For more than a year, the WRC engaged with Victoria’s Secret, a key buyer, asking the retailer to take responsibility. Last month, Victoria’s Secret agreed to fund 100 percent of the amount legally due to workers. As a result, more than a thousand families have escaped destitution.
 
You can read news coverage of this breakthrough from Reuters and The Guardian.
 
These workers would never have been paid if universities and the WRC had not changed the paradigm for addressing severance theft. By requiring licensees to ensure that workers are paid in full, even if that means licensees must use their own funds, universities have set a new standard. That standard now affects what happens not only in the university apparel sphere but at non-collegiate factories like Brilliant Alliance.
 
Ten years ago, the buyers would have walked away, and the workers of Brilliant Alliance would never have been paid. Today, the story has a different ending.

Additional facts:

  • When the factory closed, Brilliant Alliance was ordered by the Thai government to pay the workers, but its parent company, Clover Group, claimed it did not have the money.
  • The WRC’s investigation revealed that Clover Group had formed a joint partnership with the Sri Lankan firm Brandix, one of the world’s most successful garment exporters and a key supplier to Victoria’s Secret. The WRC argued that if Clover Group was really short of funds, Brandix and/or Victoria’s Secret had the resources to solve the problem.
  • The $8.3 million provided by Victoria’s Secret constitutes a loan to Clover Group, which the latter has agreed to pay back over time. Since claims by employers that they do not have the money to pay workers are common in cases of unpaid severance, this model—buyers with strong cash flow loaning funds to suppliers so they can fulfill their obligations to workers—could prove to be a solution in future cases.
  • Under Thai law, the unpaid severance was subject to interest at the rate of 15 percent per year. The WRC worked to ensure that this interest component was included in the payments to workers. Despite resistance from Clover Group, the WRC succeeded. As a result, each worker received nearly $1,000 in interest.
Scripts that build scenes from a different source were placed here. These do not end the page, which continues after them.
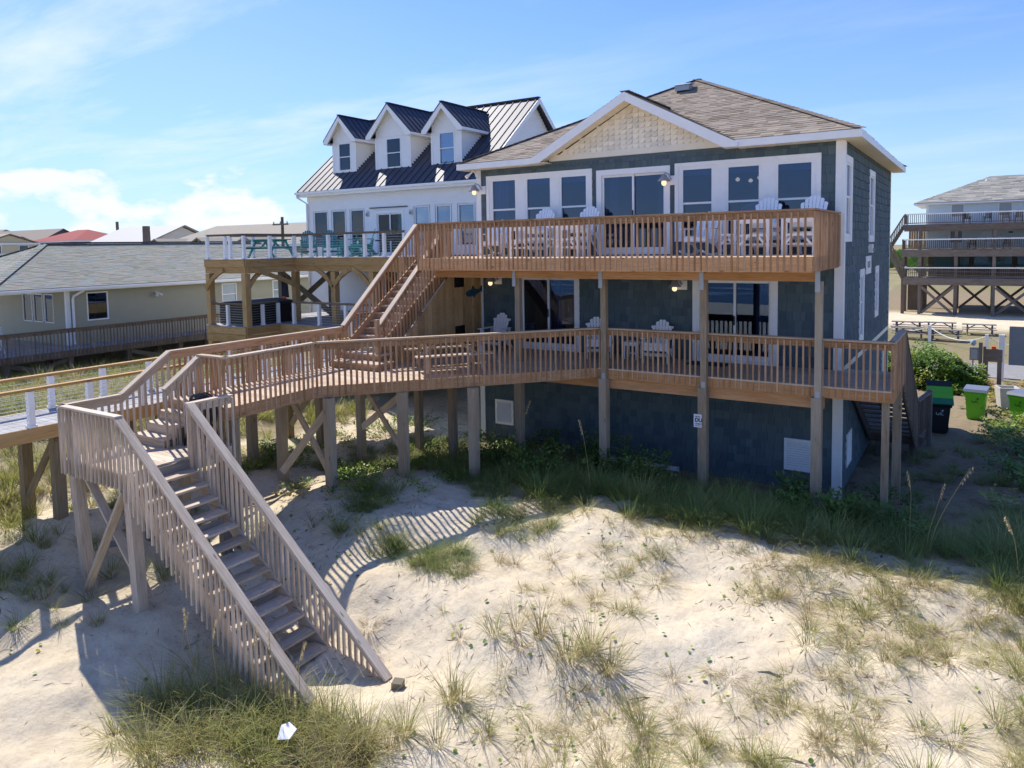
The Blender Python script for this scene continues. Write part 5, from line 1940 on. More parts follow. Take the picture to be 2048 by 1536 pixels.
for (a, b, c, d) in rect_minus((BXL, BX - .101, BF - .25, BE), [(-36.06, -33.17, -0.21, 1.15)]):
    mb.span((a, BYF + .001, c), (b, BYF + .1, d), 'beige_siding')
mb.span((BXL, BYB - .1, BF - .25), (BX - .11, BYB, BE), 'beige_siding')
mb.span((BXL, BYF + .11, BF - .25), (BXL + .1, BYB - .11, BE), 'beige_siding')
mb.build('wall', bh)
for (a, b, c, d) in tw3:
    sash_window(bh, lambda u, dd, z: Vector((u, BYF - dd, z)), a + .05, b - .05, c + .05, d - .05, None, 0, glassm='glass_green', fw=0.05)
for (a, b, c, d), zm in zip(bw_, (None, 0.62, 0.66)):
    sash_window(bh, lambda u, dd, z: Vector((BX + dd, u, z)), a + .06, b - .06, c + .06, d - .06, zm, 0, glassm='glass_clear' if zm is None else 'glass_pale', fw=0.06)
span('inner_wall', (BXL + .2, BYF + 1.4, BF), (BX - .2, BYF + 1.45, BE - .05), 'interior_wall', bh)
span('floor_slab', (BXL + .11, BYF + .12, BF - .2), (BX - .11, BYB - .12, BF), 'interior_floor', bh)
mb = pmb(bh)
mb.span((BX - .10, BYF - 0.05, BF - .2), (BX + 0.03, BYF - 0.012, BE), 'white_paint')
mb.span((BX + .019, BYF - .0119, BF - .2), (BX + .05, BYF + .12, BE), 'white_paint')
mb.build('corner_board', bh)
mb = pmb(bh)
mb.tube([(BX + .52, BYF + .55, BE + .10), (BX + .50, BYF + .5, BE - .06), (BX + .13, BYF + .25, BE - .30), (BX + .10, BYF + .22, BE - .45), (BX + .10, BYF + .22, BF + .15), (BX + .22, BYF + .18, BF + .02)], 0.055, 'white_paint', 8)
mb.build('downspout', bh)
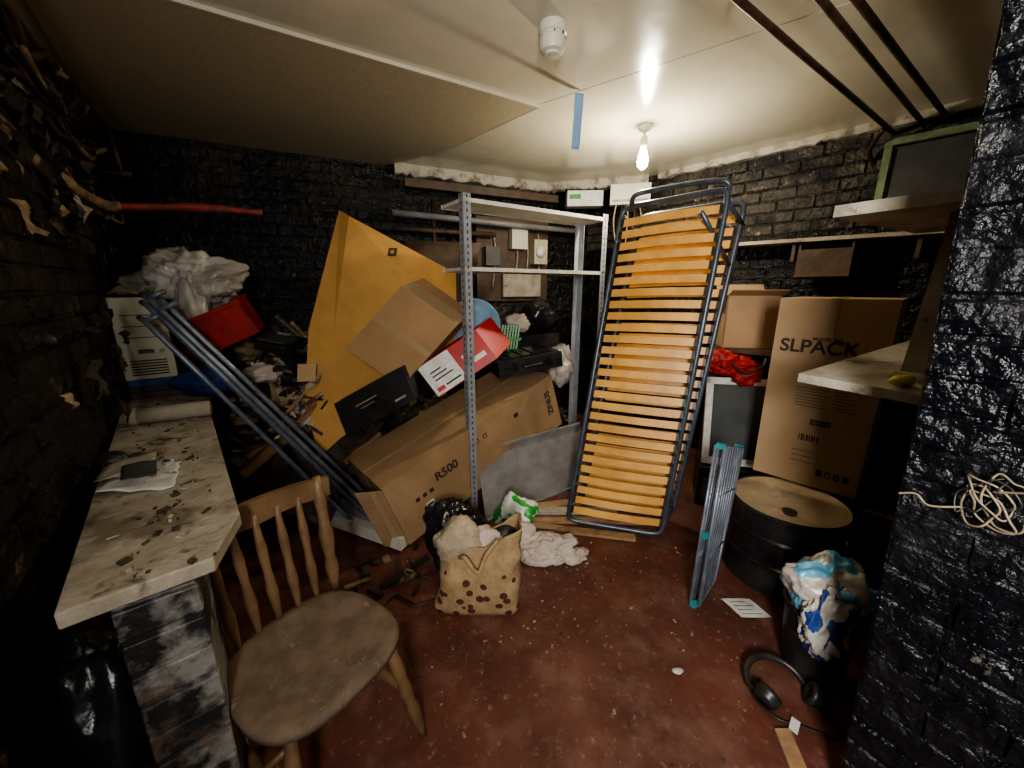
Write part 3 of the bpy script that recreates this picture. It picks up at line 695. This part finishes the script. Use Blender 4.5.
mb=MB();mb.blob((1.37,2.40,.93),(.17,.09,.05),m_bagR,.5,3,14,5);mb.blob((1.30,2.36,.97),(.09,.06,.06),m_bagR,.5,3.4,15,4);mb.blob((1.47,2.36,.87),(.08,.05,.07),m_bagR,.5,3.4,16,4)
mb.tube([(1.30,2.32,1.0),(1.4,2.28,.90),(1.52,2.3,.93),(1.56,2.33,.98)],.008,m_black,6,smooth=True);mb.make('red_cloth')
mb=MB();o=V((1.25,2.35,.28));a=V((.42,-.10,0));u=V((.02,.10,.56));n=a.cross(u).normalized()
if n.y>0:n=-n
mb.box(o,a,u,n*-.012,m_glass);w=.045
mb.box(o,a,u*.08,n*.02,m_white);mb.box(o+u*.92,a,u*.08,n*.02,m_white);mb.box(o,a*.1,u,n*.02,m_white);mb.box(o+a*.9,a*.1,u,n*.02,m_white)
mb.make('window_sash',bevel=.004)
mb=MB();mb.box((1.22,2.3,0),(.5,-.12,0),(.12,.3,0),(0,0,.27),m_black);mb.box((1.24,2.29,.05),(.2,-.05,0),(.0,-.006,0),(0,0,.15),m_greypan);mb.make('black_crate',bevel=.01)

# long wall shelf on right wall, planter box beneath, green frame
nB=V((-.76,-.65,0));dB=V((.65,-.76,0))
mb=MB();a=V((1.52,3.37,1.70));l=V((.95,-1.11,-.02));mb.box(a,l,nB*.22,(0,0,.022),m_dust)
for t in (.1,.5,.9): mb.box(a+l*t,dB*.02,nB*.18,(0,0,-.12),m_woodD)
mb.make('wall_shelf')
mb=MB();o=V((1.95,2.72,1.47));mb.box(o,dB*.28,nB*.10,(0,0,.012),m_woodD);mb.box(o,dB*.28,nB*.012,(0,0,.2),m_woodD);mb.box(o+nB*.09,dB*.28,nB*.012,(0,0,.17),m_woodD);mb.box(o,dB*.012,nB*.1,(0,0,.2),m_woodD);mb.box(o+dB*.268,dB*.012,nB*.1,(0,0,.2),m_woodD);mb.make('wooden_wall_box')
mb=MB();g=V((2.20,2.53,1.84))+nB*.03
mb.box(g,dB*.035,nB*.03,(0,0,.36),m_greenP);mb.box(g+V((0,0,.35)),dB*.62,nB*.035,(0,0,.035),m_greenP);mb.box(g+dB*.04,dB*.5,nB*.01,(0,0,.34),m_greypan)
mb.make('green_wall_hatch')
# right shelves on partition
def PQ(p,q,z): return V((p*.866-q*.5,p*.5+q*.866,z))
mb=MB();mb.prism([PQ(1.46,.28,1.09),PQ(2.3,.28,1.19),PQ(2.4,.50,1.20),PQ(1.46,.61,1.095)],(0,0,.028),m_dust)
mb.box(PQ(1.5,.26,.97),PQ(.03,0,0),PQ(0,.04,0),(0,0,.118),m_wood);mb.box(PQ(1.49,.26,1.05),PQ(0,0.03,0),PQ(.5,0,.04),(0,0,.03),m_wood)
mb.make('wall_shelf')
mb=MB();mb.prism([PQ(1.42,.26,1.60),PQ(2.1,.26,1.60),PQ(2.1,.58,1.60),PQ(1.42,.58,1.60)],(0,0,.032),m_dust)
mb.make('wall_shelf')
mb=MB();mb.box(PQ(1.60,.345,1.16),PQ(.10,.0,0),PQ(0,.03,0),(0,0,.438),m_dust);mb.box(PQ(1.57,.345,1.16),PQ(.03,.0,0),PQ(0,.05,0),(0.03,0,.438),m_dust);mb.make('upright_plank')
mb=MB();c=PQ(1.53,.36,1.143);mb.lathe(c,[(.012,0),(.016,.004),(.016,.05),(.01,.055),(.008,.07),(.001,.071)],m_yel,16,axis=(-1,-.2,0));mb.make('yellow_marker')
# cable on pillar
mb=MB();r=random.Random(2)
tu=V((.5,-.866,0));no=V((-.866,-.5,0))
for i in range(6):
    c=V((.93,.67,1.0))+tu*r.uniform(-.02,.02)+V((0,0,r.uniform(-.02,.02)));pts=[];rx=r.uniform(.02,.035);rz=r.uniform(.03,.055);tw=r.uniform(-.9,.9)
    for k in range(9):
        a=k*2*math.pi/9
        pts.append(c+tu*(math.cos(a+tw)*rx*r.uniform(.7,1.3))+no*(.02+.02*r.random())+V((0,0,1))*(math.sin(a)*rz*r.uniform(.7,1.3)))
    mb.tube(pts,.0019,m_black if i%3==0 else m_cableW,6,smooth=True,closed=True)
mb.tube([(.89,.68,.98),(.86,.71,.965),(.85,.73,.98),(.835,.75,.97)],.0022,m_cableW,6,smooth=True)
mb.tube([(.90,.65,1.03),(.945,.55,1.07),(1.0,.45,1.06)],.0022,m_cableW,6,smooth=True)
mb.make('cable_loop')
# clothes airer
mb=MB();A0=V((.81,1.46,.012));B0=V((.965,1.62,.012));A1=V((.87,1.53,.75));B1=V((1.06,1.71,.67))
for lay in (0,1):
    of_=V((.03,-.02,0))*lay
    p=[A0+of_,A1+of_,B1+of_,B0+of_];mb.tube(p,.007,m_pole,8,closed=True)
    for i in range(1,7):
        t=i/7;mb.tube([A0.lerp(B0,t)+of_,A1.lerp(B1,t)+of_],.004,m_pole,6)
    for t in (.3,.7): mb.tube([A0.lerp(A1,t)+of_,B0.lerp(B1,t)+of_],.005,m_pole,6)
for q in (A0,A1,B0,B1,A0.lerp(A1,.45)): mb.cbox(q+V((.015,-.01,0)),(.035,.02,.024),m_teal,(0,.2,.4))
mb.make('clothes_airer')
# bucket + bag
mb=MB();mb.lathe((1.13,1.16,0),[(.085,0),(.09,.005),(.115,.27),(.122,.275),(.122,.285),(.112,.285),(.10,.2),(.08,.01)],m_black,32);mb.make('black_bucket',es=1)
mb=MB();mb.blob((1.135,1.17,.35),(.12,.10,.12),m_bagW,.4,2.8,17,5,m2=m_cyan,thr=.1)
mb.blob((1.09,1.09,.28),(.085,.05,.14),m_bagW,.4,2.8,19,5,m2=m_blue,thr=.14);mb.blob((1.18,1.10,.37),(.06,.045,.05),m_cyan,.4,2.6,20,4)
mb.make('printed_carrier_bag')
# headphones: padded headband lying on floor with two ear cups
mb=MB();hc=V((.95,1.08,0))
mb.tube([hc+V((math.cos(a)*.10,math.sin(a)*.085,.02+.03*abs(math.sin(a)))) for a in [math.radians(-20+k*22) for k in range(11)]],[.008,.010,.012,.013,.013,.013,.012,.010,.008],m_black,10,smooth=True,sub=3)
for q,ax in (((-.075,-.055,.035),(.8,.5,.35)),((.095,-.05,.035),(-.8,.5,.35))):
    c=hc+V(q);mb.lathe(c-V(ax).normalized()*.02,[(.03,0),(.036,.006),(.036,.018),(.041,.022),(.042,.036),(.032,.042),(.022,.036),(.001,.034)],m_black,24,axis=ax)
mb.tube([hc+V((.095,-.08,.012)),hc+V((.13,-.13,.008)),hc+V((.08,-.16,.008)),hc+V((.0,-.13,.008)),hc+V((-.07,-.10,.008)),hc+V((-.10,-.02,.008)),hc+V((-.04,.03,.008))],.004,m_black,6,smooth=True)
mb.make('black_headphones')
mb=MB();mb.box((.80,.72,.002),(.05,.0,0),(.05,.22,0),(0,0,.015),m_wood);mb.box((.92,.93,.002),(.03,.03,0),(-.015,.02,0),(0,0,.01),m_white);mb.make('wood_offcut')
mb=MB();mb.sheet((1.0,1.38,.004),(.13,.0,0),(-.03,.11,0),m_white,8,8,.006,9,n=(0,0,1))
for k in range(4): mb.box((1.0-.006*k+.012,1.395+.022*k,.0125),(.085-.02*(k%2),0,0),(0,.0018,0),(0,0,.0006),m_ink)
mb.make('paper_sheet')
# floor debris
r=random.Random(11);mb=MB()
cl=[(r.uniform(-.5,1.0),r.uniform(.7,2.0)) for _ in range(9)]
for i in range(330):
    c0=r.choice(cl);x=c0[0]+r.gauss(0,.16);y=c0[1]+r.gauss(0,.14)
    if y>2.0 or x>1.05 or x<-.6 or y<.45: continue
    s_=r.choice([.0015,.002,.003,.003,.006]);mb.cbox((x,y,.002),(s_*2*r.uniform(.6,1.6),s_*1.4,.003),r.choice([m_dust,m_insul,m_wood,m_junk,m_junk]),(0,0,r.random()*3))
mb.blob((.62,1.14,.008),(.02,.015,.008),m_bagW,.4,2,3,2,flat=.002)
mb.make('floor_debris')
r=random.Random(11)
mb=MB();mb.tube([(-.55,1.75,.01),(-.45,1.62,.01),(-.35,1.66,.01),(-.28,1.55,.01),(-.42,1.45,.01),(-.55,1.5,.01),(-.6,1.35,.01)],.005,m_black,6,smooth=True)
for i in range(16): mb.cbox((r.uniform(-.75,-.38),r.uniform(1.5,1.85),.012),(r.uniform(.03,.12),r.uniform(.015,.04),.012),r.choice([m_black,m_woodD,m_junk,m_insul]),(r.uniform(-.1,.1),r.uniform(-.1,.1),r.random()*3))
mb.make('floor_scraps')

# ------------------------------------------------------------ electrics on back wall
dA=V((.9,.436,0));nA=V((.436,-.9,0))
def WA(x,off,z): return V((x,2.62+.485*(x+2.54),z))+nA*off
mb=MB();mb.box(WA(-.34,.03,1.28),dA*.74,nA*.02,(0,0,.74),m_woodD)
mb.box(WA(-.05,.05,1.75),dA*.16,nA*.07,(0,0,.18),m_dplast);mb.box(WA(.15,.05,1.62),dA*.14,nA*.09,(0,0,.22),m_beige);mb.box(WA(-.28,.05,1.6),dA*.14,nA*.06,(0,0,.16),m_greypan)
mb.lathe(WA(.19,.14,1.73)+dA*.02,[(.05,0),(.05,.02),(.001,.022)],m_white,20,axis=nA)
mb.box(WA(-.12,.05,1.32),dA*.4,nA*.04,(0,0,.22),m_dust)
for x in (-.2,.0,.1,.22): mb.tube([WA(x,.06,1.9),WA(x+.02,.07,1.7),WA(x-.01,.06,1.4)],.008,m_cable,6,smooth=True)
mb.make('electric_meter_board')
mb=MB();mb.tube([WA(-1.0,.16,1.97),WA(.6,.16,1.93)],.025,m_alu,10);mb.tube([WA(-1.0,.12,1.86),WA(-.2,.12,1.86)],.02,m_woodD,10);mb.tube([WA(-.7,.12,2.1),WA(-.7,.12,1.3)],.018,m_pipe,10);mb.tube([WA(-.5,.12,2.1),WA(-.5,.12,1.2)],.018,m_black,10)
mb.make('wall_pipes')
mb=MB();mb.box(WA(-.9,.10,2.17),dA*1.4,nA*.06,(0,0,.06),m_woodD);mb.make('timber_beam')
mb=MB();mb.box((.50,3.78,2.12),(.32,-.02,0),(0,.12,0),(0,0,.13),m_white);mb.box((.52,3.775,2.18),(.1,-.006,0),(0,.005,0),(0,0,.04),m_green);mb.make('consumer_unit',bevel=.006)
mb=MB();mb.box((.85,3.62,2.10),(.32,-.08,0),(.02,.1,0),(0,0,.16),m_dplast);mb.box((.87,3.613,2.12),(.28,-.07,0),(0,.004,0),(0,0,.02),m_alu)
for k in range(5): mb.tube([(.9+.05*k,3.6,2.1),(.88+.06*k,3.58,1.95),(.92+.04*k,3.6,1.75)],.007,m_black if k%2 else m_cable,6,smooth=True)
mb.make('junction_box')

# ------------------------------------------------------------ lights
def light(name,kind,loc,en,col,size=.1,rot=None):
    l=bpy.data.lights.new(name,kind);l.energy=en;l.color=col
    if kind=='AREA': l.size=size
    else: l.shadow_soft_size=size
    o=bpy.data.objects.new(name,l);sc.collection.objects.link(o);o.location=loc
    if rot:o.rotation_euler=rot
light('bulb_light','POINT',(.80,2.62,2.07),38,(1,.90,.70),.03)
light('front_fill_light','AREA',(-.1,-.85,1.65),140,(1,.96,.90),.6,(math.radians(88),0,0))  # soft fill lamp added behind the camera to brighten what faces it
w=bpy.data.worlds.new('w');sc.world=w;w.use_nodes=True;w.node_tree.nodes['Background'].inputs[0].default_value=(.85,.9,1,1);w.node_tree.nodes['Background'].inputs[1].default_value=.22
sc.view_settings.view_transform='AgX'
try: sc.view_settings.look='AgX - Medium High Contrast'
except: pass
cam=bpy.data.cameras.new('camera');co=bpy.data.objects.new('camera',cam);sc.collection.objects.link(co)
co.location=(0,0,1.4);co.rotation_euler=(math.radians(76),0,0);cam.sensor_width=36;cam.lens=36*385/1024;cam.clip_start=.02
sc.camera=co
  • The workers’ union, with strong support from the Solidarity Center, brought sustained international attention to the case, which was vital to the positive outcome.
  • It is hard to overstate what this back pay means to the Brilliant Alliance workers and their families. Some workers were owed more than $10,000. To get a sense of the impact, think of what $75,000 or $100,000 would mean to a family living in poverty in the US.